BEGIN
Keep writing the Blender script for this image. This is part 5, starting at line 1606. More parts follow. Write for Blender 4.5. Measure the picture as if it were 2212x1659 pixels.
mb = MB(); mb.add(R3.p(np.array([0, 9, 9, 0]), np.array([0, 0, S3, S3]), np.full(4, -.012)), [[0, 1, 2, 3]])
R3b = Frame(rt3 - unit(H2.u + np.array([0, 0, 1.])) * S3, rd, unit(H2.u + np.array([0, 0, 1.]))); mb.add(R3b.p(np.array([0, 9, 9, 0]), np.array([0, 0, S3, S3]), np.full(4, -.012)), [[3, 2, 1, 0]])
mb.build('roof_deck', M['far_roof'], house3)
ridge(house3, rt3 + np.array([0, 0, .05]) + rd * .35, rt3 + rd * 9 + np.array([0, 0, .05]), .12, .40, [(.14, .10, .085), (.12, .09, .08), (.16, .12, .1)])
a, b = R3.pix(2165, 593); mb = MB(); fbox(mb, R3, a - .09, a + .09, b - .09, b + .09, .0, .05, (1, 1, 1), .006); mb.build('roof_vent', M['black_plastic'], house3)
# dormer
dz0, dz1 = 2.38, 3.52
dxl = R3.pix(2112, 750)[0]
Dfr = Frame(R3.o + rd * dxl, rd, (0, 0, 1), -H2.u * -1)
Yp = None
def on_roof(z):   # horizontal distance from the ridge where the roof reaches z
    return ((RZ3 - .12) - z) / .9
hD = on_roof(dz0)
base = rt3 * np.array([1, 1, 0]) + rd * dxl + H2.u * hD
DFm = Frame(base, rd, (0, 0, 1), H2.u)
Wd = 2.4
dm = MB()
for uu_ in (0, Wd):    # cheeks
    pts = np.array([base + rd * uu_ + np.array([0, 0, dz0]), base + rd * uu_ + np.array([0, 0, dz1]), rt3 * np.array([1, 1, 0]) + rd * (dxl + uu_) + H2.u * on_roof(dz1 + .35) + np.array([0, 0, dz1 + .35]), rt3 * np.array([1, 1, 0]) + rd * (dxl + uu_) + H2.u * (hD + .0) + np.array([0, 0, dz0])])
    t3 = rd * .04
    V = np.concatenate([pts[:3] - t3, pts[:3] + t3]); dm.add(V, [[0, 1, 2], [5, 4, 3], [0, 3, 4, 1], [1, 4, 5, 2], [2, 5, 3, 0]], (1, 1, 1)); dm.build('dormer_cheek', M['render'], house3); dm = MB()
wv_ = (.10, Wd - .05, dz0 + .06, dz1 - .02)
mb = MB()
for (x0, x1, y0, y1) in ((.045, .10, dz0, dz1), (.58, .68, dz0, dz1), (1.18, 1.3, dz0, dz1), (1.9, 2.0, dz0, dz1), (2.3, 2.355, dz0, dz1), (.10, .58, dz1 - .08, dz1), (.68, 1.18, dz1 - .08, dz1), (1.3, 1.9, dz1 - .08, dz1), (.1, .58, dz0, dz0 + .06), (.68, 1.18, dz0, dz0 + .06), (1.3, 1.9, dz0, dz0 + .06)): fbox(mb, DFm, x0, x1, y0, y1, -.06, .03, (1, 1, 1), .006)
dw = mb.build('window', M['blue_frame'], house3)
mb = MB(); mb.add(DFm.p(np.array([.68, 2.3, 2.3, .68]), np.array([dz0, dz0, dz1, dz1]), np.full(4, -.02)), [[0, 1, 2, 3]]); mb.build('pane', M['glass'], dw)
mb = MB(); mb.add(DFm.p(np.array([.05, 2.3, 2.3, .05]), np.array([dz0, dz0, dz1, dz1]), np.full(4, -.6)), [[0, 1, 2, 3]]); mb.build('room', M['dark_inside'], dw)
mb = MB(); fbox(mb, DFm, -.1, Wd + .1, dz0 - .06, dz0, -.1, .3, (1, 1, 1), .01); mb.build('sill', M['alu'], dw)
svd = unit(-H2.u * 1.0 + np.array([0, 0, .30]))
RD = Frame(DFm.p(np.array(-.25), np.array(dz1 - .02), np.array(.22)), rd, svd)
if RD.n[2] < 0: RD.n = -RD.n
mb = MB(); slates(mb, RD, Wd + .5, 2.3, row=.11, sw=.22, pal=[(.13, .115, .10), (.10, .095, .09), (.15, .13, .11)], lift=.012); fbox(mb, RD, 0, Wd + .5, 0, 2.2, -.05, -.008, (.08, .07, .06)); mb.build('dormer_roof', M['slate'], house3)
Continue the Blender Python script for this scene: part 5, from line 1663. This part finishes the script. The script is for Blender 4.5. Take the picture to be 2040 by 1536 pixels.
END
Pick out every line with the string "picture" and copy it.

**Solution to this task**
Keep writing the Blender script for this image. This is part 5, starting at line 1606. More parts follow. Write for Blender 4.5. Measure the picture as if it were 2212x1659 pixels.
Continue the Blender Python script for this scene: part 5, from line 1663. This part finishes the script. The script is for Blender 4.5. Take the picture to be 2040 by 1536 pixels.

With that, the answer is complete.